The government's proposals for fee increases in the civil and family courts will price the UK courts 'out of the market' in commercial disputes, and impose 'cash-flow burdens' on legal aid firms doing family work, solicitors have warned.

The London Solicitors Litigation Association (LSLA) and the Law Society both slammed the government's proposals in their responses to the Department for Constitutional Affairs consultation, which closes this week.


The LSLA said the proposed increases were a 'slippery slope' towards 'making court users bear increasingly burdensome court fees'. It said: 'In principle, if the present proposals achieve 100% cost recovery, no more than inflationary increases will be required in the future. Yet we note the reference in the consultation paper to the possible "introduction of trial fees in larger civil cases".


'We cannot overemphasise the deleterious effect which any such proposal for trial fees will have on the attractiveness of the Supreme Court as a forum for litigating major disputes.

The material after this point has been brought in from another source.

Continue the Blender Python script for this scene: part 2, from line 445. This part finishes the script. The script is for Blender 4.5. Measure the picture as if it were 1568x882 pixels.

One of the few positive benefits we could see in the present proposals would be if they served to put an end once and for all to the concept of introducing trial fees, but we fear this is not the intention.'


The Law Society said the 'continual' civil fee increases were having a 'negative effect on access to justice'. It added that in family cases, the proposed fees hike would put an 'unfair burden on people on low and middle incomes in society', and would 'place even greater strain on the legal aid fund'.